Written exercise:
Write out, exactly as given, every line from the one holding "Recreate this scene" to the one holding "w.node_tree.nodes['Background'].inputs[1].default_value = 0.0015", including both.

Source data:
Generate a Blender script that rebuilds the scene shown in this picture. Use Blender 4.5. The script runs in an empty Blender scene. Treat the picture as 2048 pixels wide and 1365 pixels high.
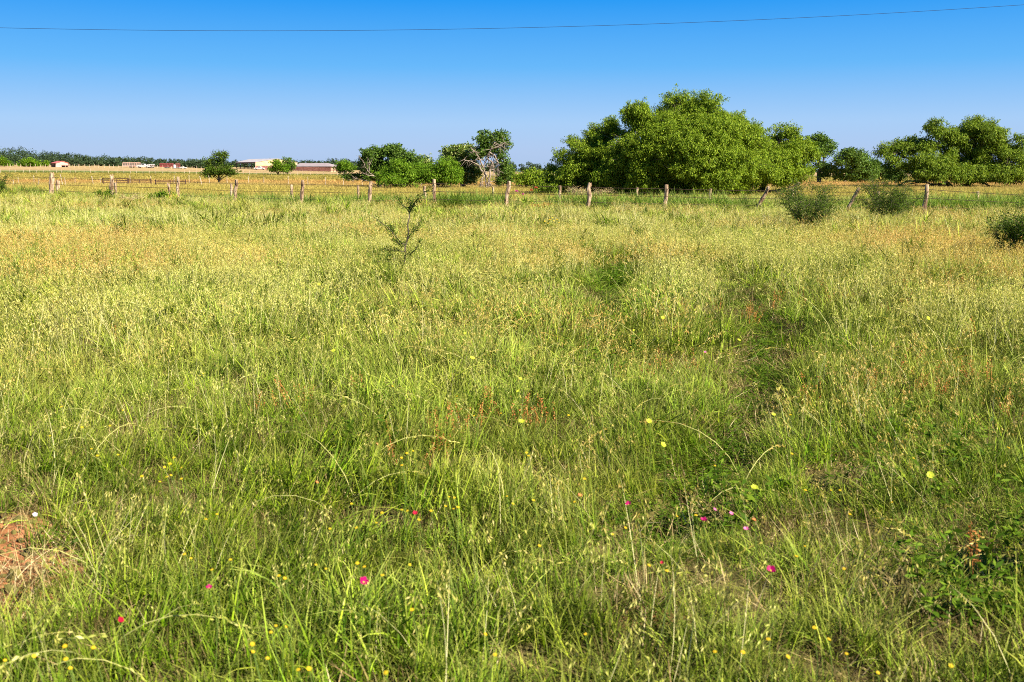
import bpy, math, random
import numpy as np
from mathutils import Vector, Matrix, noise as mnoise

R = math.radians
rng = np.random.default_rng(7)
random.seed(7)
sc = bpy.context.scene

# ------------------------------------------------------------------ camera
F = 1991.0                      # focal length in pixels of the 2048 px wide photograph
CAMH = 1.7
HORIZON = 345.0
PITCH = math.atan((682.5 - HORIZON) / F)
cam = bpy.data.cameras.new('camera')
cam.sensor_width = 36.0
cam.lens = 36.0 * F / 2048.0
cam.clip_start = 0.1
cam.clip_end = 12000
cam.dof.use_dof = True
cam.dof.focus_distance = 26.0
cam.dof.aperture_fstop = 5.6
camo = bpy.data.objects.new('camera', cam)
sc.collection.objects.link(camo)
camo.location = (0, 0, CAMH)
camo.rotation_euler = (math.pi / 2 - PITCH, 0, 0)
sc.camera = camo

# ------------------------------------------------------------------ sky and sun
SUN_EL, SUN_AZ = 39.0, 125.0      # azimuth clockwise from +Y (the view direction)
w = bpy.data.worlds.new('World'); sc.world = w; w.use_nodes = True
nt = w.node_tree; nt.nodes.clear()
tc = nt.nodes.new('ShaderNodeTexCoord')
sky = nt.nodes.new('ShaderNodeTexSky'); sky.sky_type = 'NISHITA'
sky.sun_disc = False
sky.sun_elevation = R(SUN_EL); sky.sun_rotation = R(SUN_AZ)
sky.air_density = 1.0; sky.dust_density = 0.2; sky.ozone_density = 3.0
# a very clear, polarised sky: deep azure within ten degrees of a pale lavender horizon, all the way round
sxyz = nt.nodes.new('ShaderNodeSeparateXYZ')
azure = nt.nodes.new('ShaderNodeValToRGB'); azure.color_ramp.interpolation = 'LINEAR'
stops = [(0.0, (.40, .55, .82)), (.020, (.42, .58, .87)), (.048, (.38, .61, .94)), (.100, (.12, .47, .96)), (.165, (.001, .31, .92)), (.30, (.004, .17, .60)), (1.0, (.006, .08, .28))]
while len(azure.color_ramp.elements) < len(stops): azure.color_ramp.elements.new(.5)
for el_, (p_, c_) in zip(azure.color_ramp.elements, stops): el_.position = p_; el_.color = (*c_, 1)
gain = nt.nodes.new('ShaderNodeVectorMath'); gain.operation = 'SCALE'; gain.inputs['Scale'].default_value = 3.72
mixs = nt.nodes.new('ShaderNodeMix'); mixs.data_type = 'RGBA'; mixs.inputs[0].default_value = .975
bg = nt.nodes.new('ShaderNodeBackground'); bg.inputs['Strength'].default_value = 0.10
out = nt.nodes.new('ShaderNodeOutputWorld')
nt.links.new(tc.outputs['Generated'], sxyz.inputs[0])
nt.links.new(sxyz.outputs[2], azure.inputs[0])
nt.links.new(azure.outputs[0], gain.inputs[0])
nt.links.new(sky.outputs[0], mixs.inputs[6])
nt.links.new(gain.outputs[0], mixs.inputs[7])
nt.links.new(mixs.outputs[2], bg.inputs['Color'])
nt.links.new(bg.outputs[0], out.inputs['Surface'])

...

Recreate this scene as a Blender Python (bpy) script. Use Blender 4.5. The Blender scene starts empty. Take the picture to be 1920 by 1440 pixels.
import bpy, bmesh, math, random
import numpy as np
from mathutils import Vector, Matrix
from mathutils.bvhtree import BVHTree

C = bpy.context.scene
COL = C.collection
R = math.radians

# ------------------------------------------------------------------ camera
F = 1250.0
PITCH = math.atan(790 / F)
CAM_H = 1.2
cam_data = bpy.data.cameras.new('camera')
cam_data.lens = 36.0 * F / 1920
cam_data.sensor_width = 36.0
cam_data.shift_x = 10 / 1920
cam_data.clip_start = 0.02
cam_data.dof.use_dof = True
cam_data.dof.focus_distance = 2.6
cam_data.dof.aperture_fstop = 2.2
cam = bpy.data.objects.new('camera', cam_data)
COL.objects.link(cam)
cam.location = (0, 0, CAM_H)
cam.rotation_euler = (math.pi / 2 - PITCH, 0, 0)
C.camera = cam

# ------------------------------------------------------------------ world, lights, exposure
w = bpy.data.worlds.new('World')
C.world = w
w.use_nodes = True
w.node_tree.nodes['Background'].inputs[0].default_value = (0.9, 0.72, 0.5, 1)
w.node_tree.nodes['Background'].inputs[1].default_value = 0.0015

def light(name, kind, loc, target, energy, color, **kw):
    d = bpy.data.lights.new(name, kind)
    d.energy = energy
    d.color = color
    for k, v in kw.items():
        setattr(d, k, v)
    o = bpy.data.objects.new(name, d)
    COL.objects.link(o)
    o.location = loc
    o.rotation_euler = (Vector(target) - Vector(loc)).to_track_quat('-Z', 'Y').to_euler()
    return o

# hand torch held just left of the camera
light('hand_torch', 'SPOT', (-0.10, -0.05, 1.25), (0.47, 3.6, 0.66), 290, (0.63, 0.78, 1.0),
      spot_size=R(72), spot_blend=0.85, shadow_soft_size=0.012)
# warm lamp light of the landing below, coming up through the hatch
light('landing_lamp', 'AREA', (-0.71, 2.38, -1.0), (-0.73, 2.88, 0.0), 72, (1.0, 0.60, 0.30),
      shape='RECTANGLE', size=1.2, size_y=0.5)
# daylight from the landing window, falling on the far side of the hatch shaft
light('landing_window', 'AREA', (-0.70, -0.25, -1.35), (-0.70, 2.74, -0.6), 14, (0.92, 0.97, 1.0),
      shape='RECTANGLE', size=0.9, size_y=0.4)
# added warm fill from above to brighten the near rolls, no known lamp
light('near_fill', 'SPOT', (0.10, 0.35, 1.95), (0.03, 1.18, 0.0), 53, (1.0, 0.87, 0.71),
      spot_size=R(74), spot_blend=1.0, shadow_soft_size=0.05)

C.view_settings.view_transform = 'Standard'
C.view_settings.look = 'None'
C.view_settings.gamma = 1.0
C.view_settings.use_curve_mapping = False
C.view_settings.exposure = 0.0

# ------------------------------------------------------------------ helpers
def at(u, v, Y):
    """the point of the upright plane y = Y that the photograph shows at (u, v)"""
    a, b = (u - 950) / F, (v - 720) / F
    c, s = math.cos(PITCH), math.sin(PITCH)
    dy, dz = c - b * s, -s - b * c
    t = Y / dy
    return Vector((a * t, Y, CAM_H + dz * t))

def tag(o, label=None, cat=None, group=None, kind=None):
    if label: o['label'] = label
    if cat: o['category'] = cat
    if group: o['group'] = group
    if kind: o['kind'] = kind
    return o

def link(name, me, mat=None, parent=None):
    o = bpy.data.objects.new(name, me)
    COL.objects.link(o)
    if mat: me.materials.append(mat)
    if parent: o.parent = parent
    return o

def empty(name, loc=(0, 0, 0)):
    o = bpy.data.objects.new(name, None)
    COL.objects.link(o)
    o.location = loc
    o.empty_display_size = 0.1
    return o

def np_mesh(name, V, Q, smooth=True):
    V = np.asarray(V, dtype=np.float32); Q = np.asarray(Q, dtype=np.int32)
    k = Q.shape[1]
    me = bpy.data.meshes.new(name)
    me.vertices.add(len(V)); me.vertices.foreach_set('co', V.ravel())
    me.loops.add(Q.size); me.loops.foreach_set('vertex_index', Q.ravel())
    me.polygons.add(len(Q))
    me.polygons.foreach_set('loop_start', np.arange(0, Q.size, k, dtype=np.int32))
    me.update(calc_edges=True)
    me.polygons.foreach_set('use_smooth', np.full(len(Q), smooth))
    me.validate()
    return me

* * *

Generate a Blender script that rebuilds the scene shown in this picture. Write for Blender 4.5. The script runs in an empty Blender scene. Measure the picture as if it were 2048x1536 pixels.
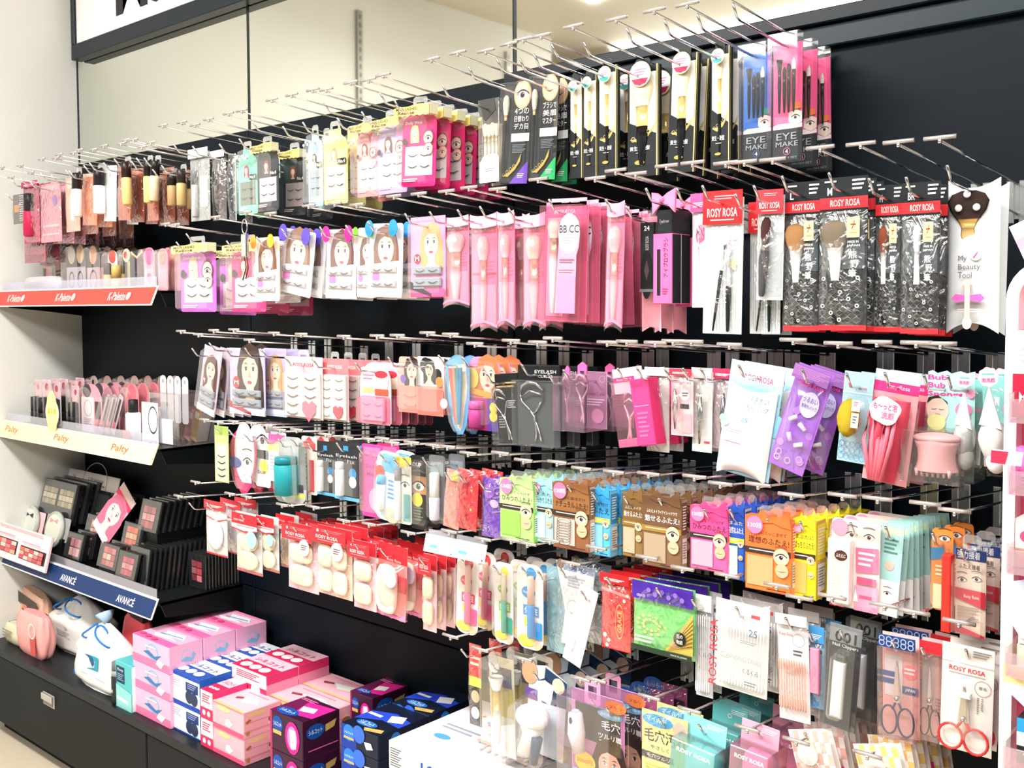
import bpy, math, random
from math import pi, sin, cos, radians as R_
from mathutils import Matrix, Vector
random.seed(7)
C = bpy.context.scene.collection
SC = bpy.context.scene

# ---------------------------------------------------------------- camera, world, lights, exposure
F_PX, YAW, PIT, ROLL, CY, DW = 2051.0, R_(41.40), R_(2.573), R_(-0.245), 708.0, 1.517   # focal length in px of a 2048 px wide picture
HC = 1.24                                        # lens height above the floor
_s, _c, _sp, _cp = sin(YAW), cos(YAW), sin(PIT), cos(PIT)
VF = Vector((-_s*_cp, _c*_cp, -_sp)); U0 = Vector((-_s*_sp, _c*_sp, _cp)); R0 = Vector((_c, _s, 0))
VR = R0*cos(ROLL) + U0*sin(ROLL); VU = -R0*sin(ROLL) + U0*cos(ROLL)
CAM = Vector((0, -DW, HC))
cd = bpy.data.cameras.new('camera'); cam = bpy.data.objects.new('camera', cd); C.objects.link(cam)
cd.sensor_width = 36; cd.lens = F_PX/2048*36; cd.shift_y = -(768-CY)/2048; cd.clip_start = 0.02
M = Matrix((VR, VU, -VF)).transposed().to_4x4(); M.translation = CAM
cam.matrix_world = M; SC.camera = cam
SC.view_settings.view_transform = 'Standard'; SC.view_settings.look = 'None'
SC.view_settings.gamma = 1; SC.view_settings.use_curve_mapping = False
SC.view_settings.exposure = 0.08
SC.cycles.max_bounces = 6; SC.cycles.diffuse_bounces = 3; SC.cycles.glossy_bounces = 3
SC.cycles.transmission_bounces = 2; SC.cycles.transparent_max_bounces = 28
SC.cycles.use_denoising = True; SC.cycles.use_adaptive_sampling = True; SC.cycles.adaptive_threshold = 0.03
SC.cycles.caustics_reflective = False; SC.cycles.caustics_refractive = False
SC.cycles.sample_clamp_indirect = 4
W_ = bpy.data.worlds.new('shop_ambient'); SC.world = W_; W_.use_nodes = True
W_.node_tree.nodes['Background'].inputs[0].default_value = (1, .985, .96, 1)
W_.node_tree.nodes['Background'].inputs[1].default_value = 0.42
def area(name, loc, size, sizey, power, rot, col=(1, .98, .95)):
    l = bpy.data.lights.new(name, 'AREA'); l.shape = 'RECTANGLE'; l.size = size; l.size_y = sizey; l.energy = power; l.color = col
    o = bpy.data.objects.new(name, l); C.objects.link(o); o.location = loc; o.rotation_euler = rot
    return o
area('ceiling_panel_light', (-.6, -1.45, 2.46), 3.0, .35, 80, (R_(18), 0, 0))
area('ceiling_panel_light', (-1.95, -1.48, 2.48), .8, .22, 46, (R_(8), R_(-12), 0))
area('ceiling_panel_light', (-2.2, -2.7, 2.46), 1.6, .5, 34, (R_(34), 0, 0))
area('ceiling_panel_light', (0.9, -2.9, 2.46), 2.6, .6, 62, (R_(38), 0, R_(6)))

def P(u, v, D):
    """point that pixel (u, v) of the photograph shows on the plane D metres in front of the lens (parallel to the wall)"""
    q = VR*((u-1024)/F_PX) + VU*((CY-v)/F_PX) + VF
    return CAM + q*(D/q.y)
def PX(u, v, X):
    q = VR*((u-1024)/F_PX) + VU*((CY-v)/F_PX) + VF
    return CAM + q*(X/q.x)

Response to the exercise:
Recreate this scene as a Blender Python (bpy) script. Use Blender 4.5. The Blender scene starts empty. Take the picture to be 1920 by 1440 pixels.
import bpy, bmesh, math, random
import numpy as np
from mathutils import Vector, Matrix
from mathutils.bvhtree import BVHTree

C = bpy.context.scene
COL = C.collection
R = math.radians

# ------------------------------------------------------------------ camera
F = 1250.0
PITCH = math.atan(790 / F)
CAM_H = 1.2
cam_data = bpy.data.cameras.new('camera')
cam_data.lens = 36.0 * F / 1920
cam_data.sensor_width = 36.0
cam_data.shift_x = 10 / 1920
cam_data.clip_start = 0.02
cam_data.dof.use_dof = True
cam_data.dof.focus_distance = 2.6
cam_data.dof.aperture_fstop = 2.2
cam = bpy.data.objects.new('camera', cam_data)
COL.objects.link(cam)
cam.location = (0, 0, CAM_H)
cam.rotation_euler = (math.pi / 2 - PITCH, 0, 0)
C.camera = cam

# ------------------------------------------------------------------ world, lights, exposure
w = bpy.data.worlds.new('World')
C.world = w
w.use_nodes = True
w.node_tree.nodes['Background'].inputs[0].default_value = (0.9, 0.72, 0.5, 1)
w.node_tree.nodes['Background'].inputs[1].default_value = 0.0015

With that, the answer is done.